• **Instruction**: Consider the listing below. Extract exactly the lines from the line containing "What Blender Python" to the line containing "PI = math.pi", both included.

• **Dataset rows**:
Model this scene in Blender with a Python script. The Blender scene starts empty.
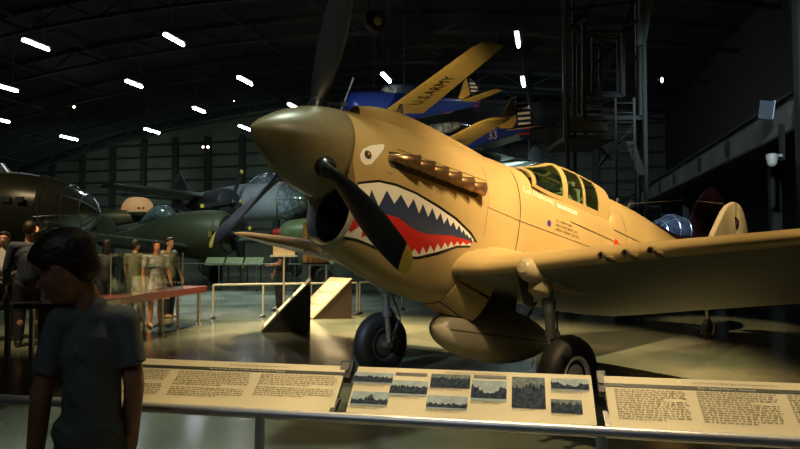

---

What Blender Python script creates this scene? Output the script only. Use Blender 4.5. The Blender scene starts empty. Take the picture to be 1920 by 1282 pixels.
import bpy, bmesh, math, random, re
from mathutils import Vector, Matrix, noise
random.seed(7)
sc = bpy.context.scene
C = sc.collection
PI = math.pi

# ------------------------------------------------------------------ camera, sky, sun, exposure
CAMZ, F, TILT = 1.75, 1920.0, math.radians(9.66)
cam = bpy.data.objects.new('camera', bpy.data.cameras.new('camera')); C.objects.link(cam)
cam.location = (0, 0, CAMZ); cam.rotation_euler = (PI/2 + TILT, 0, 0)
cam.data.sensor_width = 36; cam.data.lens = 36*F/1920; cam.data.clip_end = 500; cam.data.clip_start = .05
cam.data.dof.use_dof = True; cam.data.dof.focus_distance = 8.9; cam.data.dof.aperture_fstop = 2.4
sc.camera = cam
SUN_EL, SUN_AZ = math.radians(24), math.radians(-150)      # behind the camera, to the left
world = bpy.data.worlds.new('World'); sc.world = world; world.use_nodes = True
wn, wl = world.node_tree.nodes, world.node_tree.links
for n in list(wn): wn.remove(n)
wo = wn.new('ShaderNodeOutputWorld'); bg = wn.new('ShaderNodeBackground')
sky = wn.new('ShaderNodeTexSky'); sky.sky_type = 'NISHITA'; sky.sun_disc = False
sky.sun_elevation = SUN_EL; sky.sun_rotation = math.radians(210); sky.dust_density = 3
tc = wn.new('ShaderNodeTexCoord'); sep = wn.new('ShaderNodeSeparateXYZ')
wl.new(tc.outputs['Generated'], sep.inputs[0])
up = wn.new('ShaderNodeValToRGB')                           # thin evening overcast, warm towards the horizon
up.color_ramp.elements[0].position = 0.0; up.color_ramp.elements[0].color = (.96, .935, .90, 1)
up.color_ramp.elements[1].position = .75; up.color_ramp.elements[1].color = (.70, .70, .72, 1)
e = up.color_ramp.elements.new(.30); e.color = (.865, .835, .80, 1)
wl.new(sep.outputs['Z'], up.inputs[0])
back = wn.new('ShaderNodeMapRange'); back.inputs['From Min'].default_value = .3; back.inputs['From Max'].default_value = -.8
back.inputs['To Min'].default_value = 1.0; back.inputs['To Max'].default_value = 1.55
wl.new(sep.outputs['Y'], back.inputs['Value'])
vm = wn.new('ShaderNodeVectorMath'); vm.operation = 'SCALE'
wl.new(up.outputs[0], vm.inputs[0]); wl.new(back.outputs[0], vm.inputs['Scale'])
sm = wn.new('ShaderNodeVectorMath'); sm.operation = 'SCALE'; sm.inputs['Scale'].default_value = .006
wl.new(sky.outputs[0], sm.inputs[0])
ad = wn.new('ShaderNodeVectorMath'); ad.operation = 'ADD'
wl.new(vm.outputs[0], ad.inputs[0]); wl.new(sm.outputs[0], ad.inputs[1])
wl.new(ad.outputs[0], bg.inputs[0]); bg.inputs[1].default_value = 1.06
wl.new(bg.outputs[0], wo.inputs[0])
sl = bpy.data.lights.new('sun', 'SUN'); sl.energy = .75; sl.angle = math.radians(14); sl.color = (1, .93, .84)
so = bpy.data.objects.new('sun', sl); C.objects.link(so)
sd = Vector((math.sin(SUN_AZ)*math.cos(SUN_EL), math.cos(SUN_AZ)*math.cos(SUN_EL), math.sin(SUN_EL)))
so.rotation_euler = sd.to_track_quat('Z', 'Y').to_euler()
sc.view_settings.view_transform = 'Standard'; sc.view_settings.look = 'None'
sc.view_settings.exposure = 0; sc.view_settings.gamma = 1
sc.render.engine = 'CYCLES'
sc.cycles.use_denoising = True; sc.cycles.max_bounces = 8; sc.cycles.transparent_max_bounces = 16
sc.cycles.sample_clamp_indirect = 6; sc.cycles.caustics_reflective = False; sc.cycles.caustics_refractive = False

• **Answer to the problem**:
What Blender Python script creates this scene? Output the script only. Use Blender 4.5. The Blender scene starts empty. Take the picture to be 1920 by 1282 pixels.
import bpy, bmesh, math, random, re
from mathutils import Vector, Matrix, noise
random.seed(7)
sc = bpy.context.scene
C = sc.collection
PI = math.pi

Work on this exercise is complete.